What you have to do:
Reproduce each line of the material exactly, minus any picture.

***

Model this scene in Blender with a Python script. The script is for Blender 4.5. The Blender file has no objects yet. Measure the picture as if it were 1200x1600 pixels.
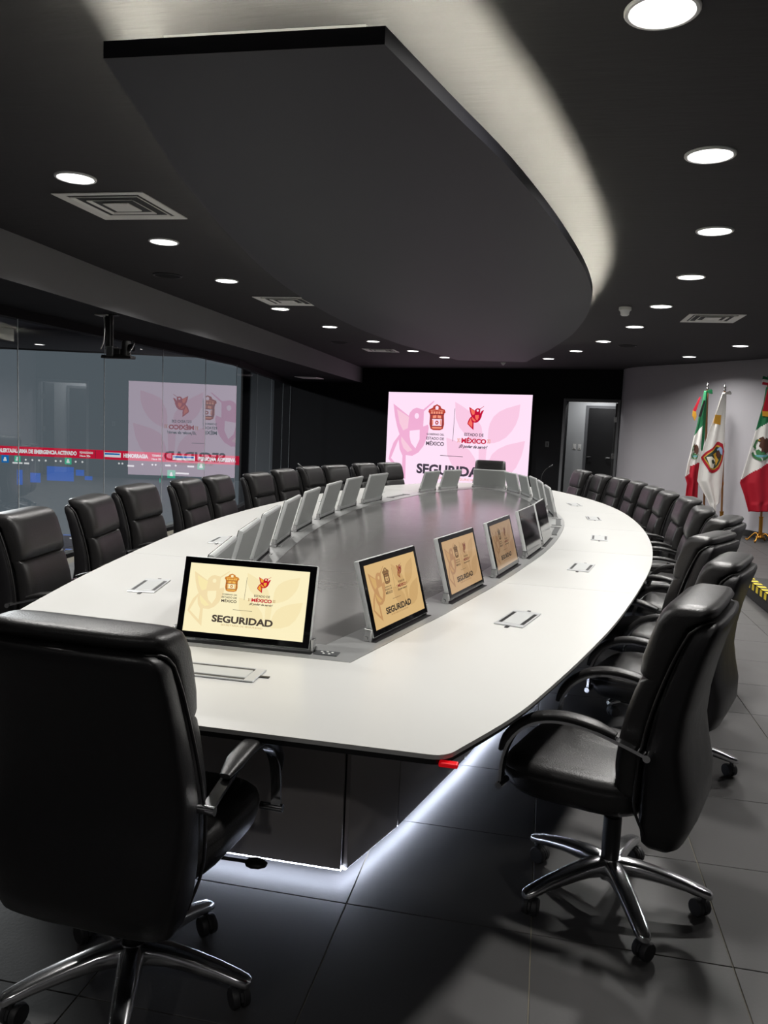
import bpy, bmesh, math, random
from mathutils import Vector, Matrix
random.seed(7)
C = bpy.context.scene.collection
sc = bpy.context.scene
PI = math.pi

# ------------------------------------------------------------------ camera
F, PITCH, ROLL, YAW, HC = 1251.285, 0.110901, 0.043779, 0.197158, 1.58065
cam = bpy.data.cameras.new('camera'); cam.sensor_fit = 'VERTICAL'; cam.sensor_height = 36.0
cam.lens = F / 1600 * 36; cam.clip_start = 0.02; cam.clip_end = 200
co = bpy.data.objects.new('camera', cam); C.objects.link(co)
fw = Vector((-math.sin(YAW) * math.cos(PITCH), math.cos(YAW) * math.cos(PITCH), -math.sin(PITCH)))
r0 = Vector((math.cos(YAW), math.sin(YAW), 0)); u0 = r0.cross(fw)
rr = r0 * math.cos(ROLL) + u0 * math.sin(ROLL); uu = -r0 * math.sin(ROLL) + u0 * math.cos(ROLL)
M = Matrix((rr, uu, -fw)).transposed().to_4x4(); M.translation = Vector((0, 0, HC))
co.matrix_world = M
sc.camera = co
# ------------------------------------------------------------------ world, exposure
w = bpy.data.worlds.new('world'); sc.world = w; w.use_nodes = True
w.node_tree.nodes['Background'].inputs[0].default_value = (0.02, 0.02, 0.024, 1)
w.node_tree.nodes['Background'].inputs[1].default_value = 0.3
sc.view_settings.view_transform = 'Standard'; sc.view_settings.look = 'None'
sc.view_settings.exposure = 0.0; sc.view_settings.gamma = 1.0
sc.view_settings.use_curve_mapping = False
try:
    sc.cycles.max_bounces = 8; sc.cycles.transparent_max_bounces = 16
    sc.cycles.sample_clamp_indirect = 6.0; sc.cycles.use_denoising = True
    sc.cycles.caustics_reflective = False; sc.cycles.caustics_refractive = False
except Exception:
    pass
DOWNLIGHT_W = 28.5
CEIL = 2.85

# ------------------------------------------------------------------ helpers
def lin(c):
    return tuple(((v / 255) / 12.92 if v / 255 <= 0.04045 else ((v / 255 + 0.055) / 1.055) ** 2.4) for v in c) + (1.0,)

MATS = {}
def mat(name, rgb, rough=0.5, metal=0.0, spec=0.5, emit=None, es=1.0, noise=None, bump=None, coat=0.0, aniso=None):
    if name in MATS: return MATS[name]
    m = bpy.data.materials.new(name); m.use_nodes = True
    nt = m.node_tree; b = nt.nodes['Principled BSDF']
    b.inputs['Base Color'].default_value = lin(rgb)
    b.inputs['Roughness'].default_value = rough; b.inputs['Metallic'].default_value = metal
    b.inputs['Specular IOR Level'].default_value = spec
    b.inputs['Coat Weight'].default_value = coat
    if emit:
        b.inputs['Emission Color'].default_value = lin(emit); b.inputs['Emission Strength'].default_value = es
    if noise or bump:
        tc = nt.nodes.new('ShaderNodeTexCoord')
        mp = nt.nodes.new('ShaderNodeMapping'); nt.links.new(tc.outputs['Object'], mp.inputs['Vector'])
        if aniso: mp.inputs['Scale'].default_value = aniso
    if noise:
        sc_, amt, ramt = noise
        n = nt.nodes.new('ShaderNodeTexNoise'); n.inputs['Scale'].default_value = sc_; n.inputs['Detail'].default_value = 5
        nt.links.new(mp.outputs['Vector'], n.inputs['Vector'])
        hsv = nt.nodes.new('ShaderNodeHueSaturation'); hsv.inputs['Color'].default_value = lin(rgb)
        mr = nt.nodes.new('ShaderNodeMapRange'); mr.inputs['To Min'].default_value = 1 - amt; mr.inputs['To Max'].default_value = 1 + amt
        nt.links.new(n.outputs['Fac'], mr.inputs['Value']); nt.links.new(mr.outputs['Result'], hsv.inputs['Value'])
        nt.links.new(hsv.outputs['Color'], b.inputs['Base Color'])
        m2 = nt.nodes.new('ShaderNodeMapRange'); m2.inputs['To Min'].default_value = max(0, rough - ramt); m2.inputs['To Max'].default_value = min(1, rough + ramt)
        nt.links.new(n.outputs['Fac'], m2.inputs['Value']); nt.links.new(m2.outputs['Result'], b.inputs['Roughness'])
    if bump:
        bs, st = bump
        n2 = nt.nodes.new('ShaderNodeTexNoise'); n2.inputs['Scale'].default_value = bs; n2.inputs['Detail'].default_value = 4
        nt.links.new(mp.outputs['Vector'], n2.inputs['Vector'])
        bp = nt.nodes.new('ShaderNodeBump'); bp.inputs['Strength'].default_value = st; bp.inputs['Distance'].default_value = 0.01
        nt.links.new(n2.outputs['Fac'], bp.inputs['Height']); nt.links.new(bp.outputs['Normal'], b.inputs['Normal'])
    MATS[name] = m
    return m

def glass_mat(name):
    m = bpy.data.materials.new(name); m.use_nodes = True; nt = m.node_tree
    for n in list(nt.nodes): nt.nodes.remove(n)
    out = nt.nodes.new('ShaderNodeOutputMaterial'); mx = nt.nodes.new('ShaderNodeMixShader')
    tr = nt.nodes.new('ShaderNodeBsdfTransparent'); gl = nt.nodes.new('ShaderNodeBsdfGlossy'); fr = nt.nodes.new('ShaderNodeFresnel')
    tr.inputs['Color'].default_value = (0.93, 0.95, 0.955, 1); gl.inputs['Roughness'].default_value = 0.0
    gl.inputs['Color'].default_value = (0.95, 0.96, 0.97, 1); fr.inputs['IOR'].default_value = 2.8
    ge = nt.nodes.new('ShaderNodeNewGeometry'); inv = nt.nodes.new('ShaderNodeMath'); inv.operation = 'SUBTRACT'; inv.inputs[0].default_value = 1.0
    mu = nt.nodes.new('ShaderNodeMath'); mu.operation = 'MULTIPLY'
    nt.links.new(ge.outputs['Backfacing'], inv.inputs[1]); nt.links.new(fr.outputs[0], mu.inputs[0]); nt.links.new(inv.outputs[0], mu.inputs[1])
    nt.links.new(mu.outputs[0], mx.inputs[0]); nt.links.new(tr.outputs[0], mx.inputs[1]); nt.links.new(gl.outputs[0], mx.inputs[2])
    nt.links.new(mx.outputs[0], out.inputs[0]); MATS[name] = m
    return m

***

Reply:
Model this scene in Blender with a Python script. The script is for Blender 4.5. The Blender file has no objects yet. Measure the picture as if it were 1200x1600 pixels.
import bpy, bmesh, math, random
from mathutils import Vector, Matrix
random.seed(7)
C = bpy.context.scene.collection
sc = bpy.context.scene
PI = math.pi

# ------------------------------------------------------------------ camera
F, PITCH, ROLL, YAW, HC = 1251.285, 0.110901, 0.043779, 0.197158, 1.58065
cam = bpy.data.cameras.new('camera'); cam.sensor_fit = 'VERTICAL'; cam.sensor_height = 36.0
cam.lens = F / 1600 * 36; cam.clip_start = 0.02; cam.clip_end = 200
co = bpy.data.objects.new('camera', cam); C.objects.link(co)
fw = Vector((-math.sin(YAW) * math.cos(PITCH), math.cos(YAW) * math.cos(PITCH), -math.sin(PITCH)))
r0 = Vector((math.cos(YAW), math.sin(YAW), 0)); u0 = r0.cross(fw)
rr = r0 * math.cos(ROLL) + u0 * math.sin(ROLL); uu = -r0 * math.sin(ROLL) + u0 * math.cos(ROLL)
M = Matrix((rr, uu, -fw)).transposed().to_4x4(); M.translation = Vector((0, 0, HC))
co.matrix_world = M
sc.camera = co
# ------------------------------------------------------------------ world, exposure
w = bpy.data.worlds.new('world'); sc.world = w; w.use_nodes = True
w.node_tree.nodes['Background'].inputs[0].default_value = (0.02, 0.02, 0.024, 1)
w.node_tree.nodes['Background'].inputs[1].default_value = 0.3
sc.view_settings.view_transform = 'Standard'; sc.view_settings.look = 'None'
sc.view_settings.exposure = 0.0; sc.view_settings.gamma = 1.0
sc.view_settings.use_curve_mapping = False
try:
    sc.cycles.max_bounces = 8; sc.cycles.transparent_max_bounces = 16
    sc.cycles.sample_clamp_indirect = 6.0; sc.cycles.use_denoising = True
    sc.cycles.caustics_reflective = False; sc.cycles.caustics_refractive = False
except Exception:
    pass
DOWNLIGHT_W = 28.5
CEIL = 2.85

# ------------------------------------------------------------------ helpers
def lin(c):
    return tuple(((v / 255) / 12.92 if v / 255 <= 0.04045 else ((v / 255 + 0.055) / 1.055) ** 2.4) for v in c) + (1.0,)

MATS = {}
def mat(name, rgb, rough=0.5, metal=0.0, spec=0.5, emit=None, es=1.0, noise=None, bump=None, coat=0.0, aniso=None):
    if name in MATS: return MATS[name]
    m = bpy.data.materials.new(name); m.use_nodes = True
    nt = m.node_tree; b = nt.nodes['Principled BSDF']
    b.inputs['Base Color'].default_value = lin(rgb)
    b.inputs['Roughness'].default_value = rough; b.inputs['Metallic'].default_value = metal
    b.inputs['Specular IOR Level'].default_value = spec
    b.inputs['Coat Weight'].default_value = coat
    if emit:
        b.inputs['Emission Color'].default_value = lin(emit); b.inputs['Emission Strength'].default_value = es
    if noise or bump:
        tc = nt.nodes.new('ShaderNodeTexCoord')
        mp = nt.nodes.new('ShaderNodeMapping'); nt.links.new(tc.outputs['Object'], mp.inputs['Vector'])
        if aniso: mp.inputs['Scale'].default_value = aniso
    if noise:
        sc_, amt, ramt = noise
        n = nt.nodes.new('ShaderNodeTexNoise'); n.inputs['Scale'].default_value = sc_; n.inputs['Detail'].default_value = 5
        nt.links.new(mp.outputs['Vector'], n.inputs['Vector'])
        hsv = nt.nodes.new('ShaderNodeHueSaturation'); hsv.inputs['Color'].default_value = lin(rgb)
        mr = nt.nodes.new('ShaderNodeMapRange'); mr.inputs['To Min'].default_value = 1 - amt; mr.inputs['To Max'].default_value = 1 + amt
        nt.links.new(n.outputs['Fac'], mr.inputs['Value']); nt.links.new(mr.outputs['Result'], hsv.inputs['Value'])
        nt.links.new(hsv.outputs['Color'], b.inputs['Base Color'])
        m2 = nt.nodes.new('ShaderNodeMapRange'); m2.inputs['To Min'].default_value = max(0, rough - ramt); m2.inputs['To Max'].default_value = min(1, rough + ramt)
        nt.links.new(n.outputs['Fac'], m2.inputs['Value']); nt.links.new(m2.outputs['Result'], b.inputs['Roughness'])
    if bump:
        bs, st = bump
        n2 = nt.nodes.new('ShaderNodeTexNoise'); n2.inputs['Scale'].default_value = bs; n2.inputs['Detail'].default_value = 4
        nt.links.new(mp.outputs['Vector'], n2.inputs['Vector'])
        bp = nt.nodes.new('ShaderNodeBump'); bp.inputs['Strength'].default_value = st; bp.inputs['Distance'].default_value = 0.01
        nt.links.new(n2.outputs['Fac'], bp.inputs['Height']); nt.links.new(bp.outputs['Normal'], b.inputs['Normal'])
    MATS[name] = m
    return m

def glass_mat(name):
    m = bpy.data.materials.new(name); m.use_nodes = True; nt = m.node_tree
    for n in list(nt.nodes): nt.nodes.remove(n)
    out = nt.nodes.new('ShaderNodeOutputMaterial'); mx = nt.nodes.new('ShaderNodeMixShader')
    tr = nt.nodes.new('ShaderNodeBsdfTransparent'); gl = nt.nodes.new('ShaderNodeBsdfGlossy'); fr = nt.nodes.new('ShaderNodeFresnel')
    tr.inputs['Color'].default_value = (0.93, 0.95, 0.955, 1); gl.inputs['Roughness'].default_value = 0.0
    gl.inputs['Color'].default_value = (0.95, 0.96, 0.97, 1); fr.inputs['IOR'].default_value = 2.8
    ge = nt.nodes.new('ShaderNodeNewGeometry'); inv = nt.nodes.new('ShaderNodeMath'); inv.operation = 'SUBTRACT'; inv.inputs[0].default_value = 1.0
    mu = nt.nodes.new('ShaderNodeMath'); mu.operation = 'MULTIPLY'
    nt.links.new(ge.outputs['Backfacing'], inv.inputs[1]); nt.links.new(fr.outputs[0], mu.inputs[0]); nt.links.new(inv.outputs[0], mu.inputs[1])
    nt.links.new(mu.outputs[0], mx.inputs[0]); nt.links.new(tr.outputs[0], mx.inputs[1]); nt.links.new(gl.outputs[0], mx.inputs[2])
    nt.links.new(mx.outputs[0], out.inputs[0]); MATS[name] = m
    return m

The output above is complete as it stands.